West Iron County concert celebrates Star Wars Day with student musicians
West Iron County’s spring concert folded Star Wars Day into a 7-12 showcase at the restored Windsor Center, with a finale uniting every student on the main theme.

The West Iron County Music Department turned its spring concert into a schoolwide Star Wars Day gathering at The Windsor Center in Iron River, where students in grades 7 through 12 took the stage at 6 p.m. for an evening built around familiar music, local pride and a full-house finale.
The concert, titled May the 4th Be With You, gave the district’s younger players the first spotlight. The middle school band opened with Starsplitter Fanfare, Dark Star and Dark Adventure, selections that matched the space-themed program while giving students a chance to show timing, tone and ensemble discipline. The middle school orchestra followed with Storm, Dark Magic and Beyond the Thunder, adding a darker, more dramatic thread to the program.

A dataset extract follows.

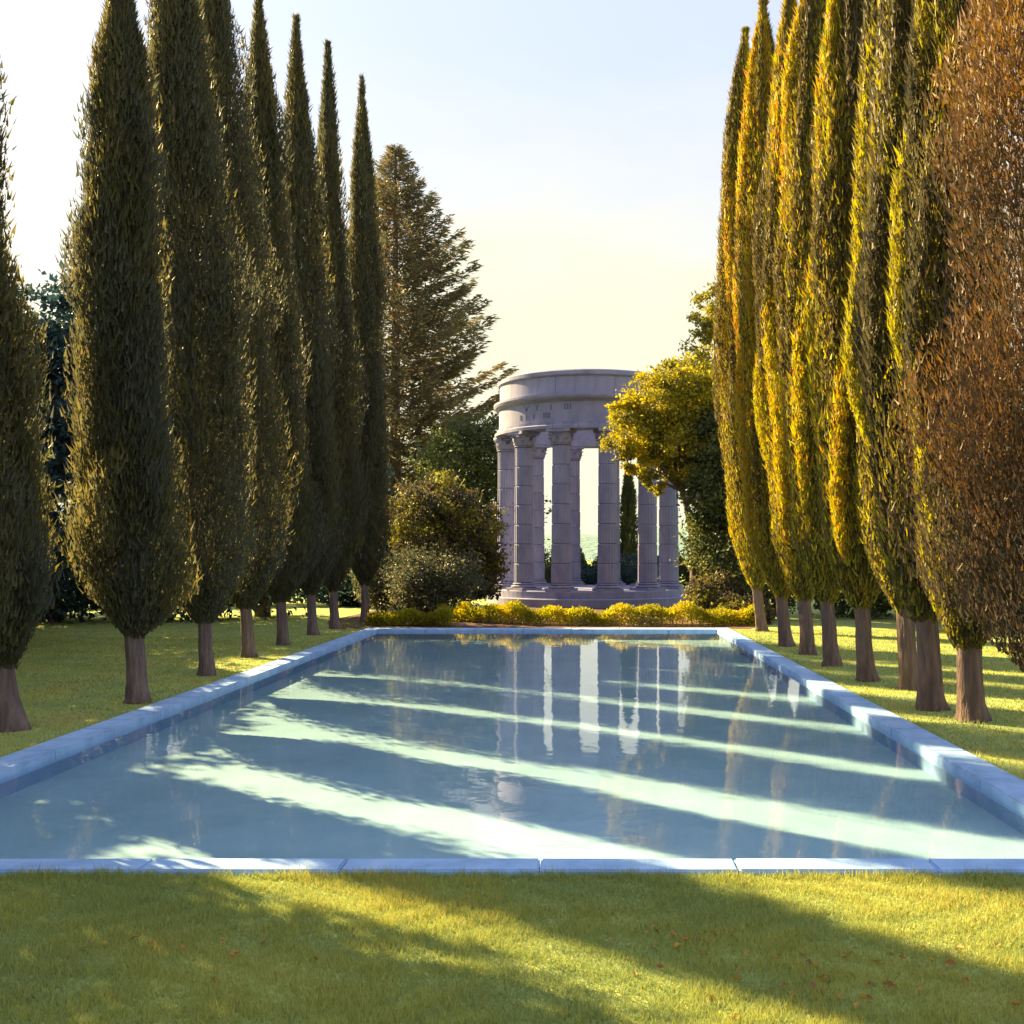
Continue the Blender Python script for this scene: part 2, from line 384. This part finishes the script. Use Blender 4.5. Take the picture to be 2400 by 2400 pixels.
def frieze_marks():
    def stroke(a, z0, z1, w, slant=0):
        V = []; F = []
        for z, sl_ in ((z0, -slant), (z1, slant)):
            for aa in (a + sl_ - w / 2 / 4.4, a + sl_ + w / 2 / 4.4):
                for r in (4.394, 4.412): V.append((r * math.sin(aa), -r * math.cos(aa), z))
        F = [(0, 2, 6, 4), (1, 5, 7, 3), (0, 4, 5, 1), (2, 3, 7, 6), (0, 1, 3, 2), (4, 6, 7, 5)]
        return V, F
    R = 4.4 * 1932 / 46.4
    def ang(x): return math.asin(max(-.95, min(.95, (x - 1110) / R)))
    hi, lo = (8.98, 9.24), (8.62, 8.86)
    for x, kind, row in ((990, 'v', hi), (1011, 'y', hi), (1038, 'i', hi), (1070, 'iii', hi), (978, 'i', lo), (990, 'i', lo), (1005, 'i', lo), (1030, 'm', lo)):
        a = ang(x); z0, z1 = row; s = []
        if kind == 'i': s = [stroke(a, z0, z1, .05)]
        if kind == 'v': s = [stroke(a - .012, z0, z1, .05, -.012), stroke(a + .012, z0, z1, .05, .012)]
        if kind == 'y': s = [stroke(a, z0, z0 + .14, .05), stroke(a - .010, z0 + .145, z1, .05, -.010), stroke(a + .010, z0 + .145, z1, .05, .010)]
        if kind == 'iii': s = [stroke(a + d, z0, z1, .045) for d in (-.03, 0, .03)]
        if kind == 'm': s = [stroke(a + d, z0, z1, .05) for d in (-.035, -.012, .012, .035)]
        sub('frieze_mark', join_vf(s), frieze, M_mark)
frieze_marks()

# ------------------------------------------------------------------ trees
def trunk_obj(parent, H, r, lean, bow, seed, top=.75, m=None, flare=1.28):
    rng = random.Random(seed); pts = []; rad = []; n = 20
    for i in range(n):
        t = i / (n - 1); z = t ** 2 * H * top
        pts.append((lean * z / H + bow * math.sin(math.pi * z / H) + rng.uniform(-.012, .012), rng.uniform(-.012, .012), z - .04 if i == 0 else z))
        rad.append(max(.02, r * (1 - .85 * z / (H * top)) * (1 + (flare - 1) * math.exp(-z / .18))))
    V, F = tube(pts, rad, 28, .015, rng); ph = rng.uniform(0, 6)
    for k, v in enumerate(V):                                              # fluted bole and root flare
        c = Vector(pts[k // 28]); a = 2 * math.pi * (k % 28) / 28; z = max(0, c.z)
        g = 1 + .07 * math.sin(5 * a + ph + z * .8) + .05 * math.sin(9 * a - ph + z * 1.7) + .26 * max(0, math.sin(3 * a + ph)) * math.exp(-z / .16)
        V[k] = c + (v - c) * g
    return link('trunk', mesh_py('trunk', V, F, True), parent, [m or M_bark])
def columnar_crown(parent, H, zb, R, lean, bow, n, tp, size, seed, m, plumes=40, spread=1.0, gb=(0.5, 0.5), tl=(.16, .34), tilt=.6, stripe=0.0, tri=False, tz=0.0):
    rng = np.random.default_rng(seed)
    def prof(t): return np.clip(t / .10, 0.05, 1) ** .55 * np.clip(1 - np.clip(t, 0, 1) ** tp, 0, 1)
    nf = int(n * .38); npl = n - nf
    k = rng.integers(0, plumes, npl)
    th = (np.arange(plumes) + rng.uniform(-.4, .4, plumes)) * 2.399963
    u = rng.uniform(.45, 1.0, plumes); t0 = (np.arange(plumes) / plumes) * .80 + rng.uniform(-.05, .05, plumes); t0 = np.clip(t0, 0, .82)
    tl = rng.uniform(*tl, plumes); pt = rng.uniform(0, 1, plumes); pt = pt * (1 - stripe) + stripe * (pt > .5)
    s = rng.beta(1.3, 1.5, npl)
    t = np.clip(t0[k] + tl[k] * s, 0, 1.0)
    rr = R * prof(t) * u[k] * (.8 + .2 * np.sin(math.pi * s))
    a = th[k] + .25 * np.sin(s * 3 + k)
    rr *= 1 + .13 * np.sin(9 * t + 2 * np.cos(a - seed) + seed) + .07 * np.sin(23 * t + 3 * np.sin(a) + seed)
    sg = R * .17 * spread * (np.sqrt(np.sin(math.pi * s)) + .15) * np.clip(prof(t) * 1.3, .25, 1)
    p1 = np.stack([rr * np.cos(a), rr * np.sin(a), zb + t * (H - zb)], 1); p1[:, :2] += np.clip(rng.normal(size=(npl, 2)), -1.5, 1.5) * sg[:, None]
    t2 = rng.uniform(0, 1, nf) ** 1.15; r2 = R * prof(t2) * np.sqrt(rng.uniform(0, 1, nf)) * .86; a2 = rng.uniform(0, 6.283, nf)
    p2 = np.stack([r2 * np.cos(a2), r2 * np.sin(a2), zb + t2 * (H - zb)], 1)
    P = np.concatenate([p1, p2]); z = P[:, 2]
    out = P.copy(); out[:, 2] = 0; out = unit(out + 1e-6)
    P[:, 0] += lean * z / H + bow * np.sin(math.pi * z / H)
    d = np.array([0, 0, 1.0]) + out * rng.uniform(.0, tilt, (n, 1)) + rng.normal(size=(n, 3)) * .24
    tint = np.concatenate([pt[k], rng.uniform(0, 1, nf)]) * .62 + rng.uniform(0, 1, n) * .38
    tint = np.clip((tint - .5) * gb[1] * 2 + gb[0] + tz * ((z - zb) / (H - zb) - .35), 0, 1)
    ln = size * rng.uniform(.4, 1.3, n)
    me = leaf_mesh('crown', P, d, ln, ln * (rng.uniform(.15, .25, n) if tri else rng.uniform(.2, .34, n)), tint, rng, tri=tri)
    return link('crown', me, parent, [m])
ORD = ['first', 'second', 'third', 'fourth', 'fifth', 'sixth', 'seventh', 'eighth', 'ninth']
LG = 'dark cypresses in the row left of the pool'
LX = -7.8
#      x      y     H     zb    R    lean   bow   label
left = [(-7.98, 14.4, 13.4, 0.85, .86, -.72, -.50, 'dark cypress cut off by the left edge of the picture'),
        (-7.38, 17.05, 13.0, 1.05, .90, -.28, -.16, 'dark cypress with orange lit left side and the broadest trunk of the left row'),
        (-7.60, 20.8, 15.7, 1.05, 1.18, -.70, -.10, 'dark cypress with the left of the twin tops cut by the upper picture edge'),
        (-7.93, 24.4, 17.6, 1.15, 1.2, -.95, -.05, 'dark cypress with the right of the twin tops cut by the upper picture edge'),
        (-8.04, 27.6, 17.4, 1.15, 1.18, -.68, -.1, 'tall cypress whose slim tip almost touches the upper picture edge'),
        (-8.15, 31.0, 18.6, 1.2, 1.16, -.5, -.1, 'slim cypress right of the one whose tip almost touches the upper edge'),
        (-8.07, 33.4, 19.0, 1.2, 1.02, -.22, -.1, 'slim cypress second from the far end of the left row'),
        (-7.75, 36.6, 19.4, 1.3, 1.02, -.12, .0, 'farthest and shortest looking cypress of the left row beside the conifer')]
def cypresses():
    for i, (x, y, H, zb, R, lean, bow, lab) in enumerate(left):
        t = empty('cypress_tree', (x, y, 0), lab, 'tree', LG)
        trunk_obj(t, H, .14 if i != 1 else .16, lean, bow, 100 + i)
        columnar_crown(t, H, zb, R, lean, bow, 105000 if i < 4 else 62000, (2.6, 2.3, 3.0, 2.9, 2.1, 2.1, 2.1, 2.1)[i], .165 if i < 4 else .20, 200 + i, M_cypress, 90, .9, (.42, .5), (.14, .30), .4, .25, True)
    for i, (x, y) in enumerate(((-7.85, 10.8), (-7.9, 8.5), (-7.7, 5.9), (-7.9, 3.0))):     # the row goes on towards the viewer
        t = empty('cypress_tree', (x, y, 0), 'dark cypress of the left row standing outside the picture on the near side', 'tree', 'near end of the left cypress row')
        trunk_obj(t, 13.5, .17, 0, 0, 130 + i); columnar_crown(t, 13.5, .95, 1.1, 0, 0, 16000, 2.2, .30, 230 + i, M_cypress, 50, 1.0, (.42, .45))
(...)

The night’s biggest crowd moment came at the end, when every music student in grades 7 through 12 joined together for the main theme from Star Wars. That finale tied the concert back to the Star Wars Day theme and brought the district’s youngest and oldest musicians into one shared performance, a rare crossover that turned a routine spring concert into a visible statement of how much of the school’s music program has been built on participation across grade levels.
The high school symphony closed the program with a broader cinematic set that included The Hanging Tree, music from Game of Thrones, themes from The Mandalorian, Warrior Legacy and Would You Fall in Love with Me Again. The lineup gave the evening a pops-style feel, with selections that reached beyond a single franchise while still keeping the focus on crowd-friendly music that could pull in students, parents and grandparents alike.

The concert also carried an important milestone for the district. It included a special senior recognition for graduating musicians and honored Tammie Carr as she marked her 30th year teaching in the district. Carr’s name has become closely tied to West Iron County’s music program, which has recently included Solo and Ensemble participation and a cultural and educational trip to Canada during the 2024-25 school year.
The setting added its own weight to the night. The Windsor Center’s restored 550-seat auditorium sits in the former Iron River Public Schools building, which was constructed in 1928. West Iron County Public Schools moved out of the building in June 2009 because of declining enrollment and budget constraints, and the site now serves as a community and recreation center for the district that spans more than 560 square miles in Michigan’s Upper Peninsula.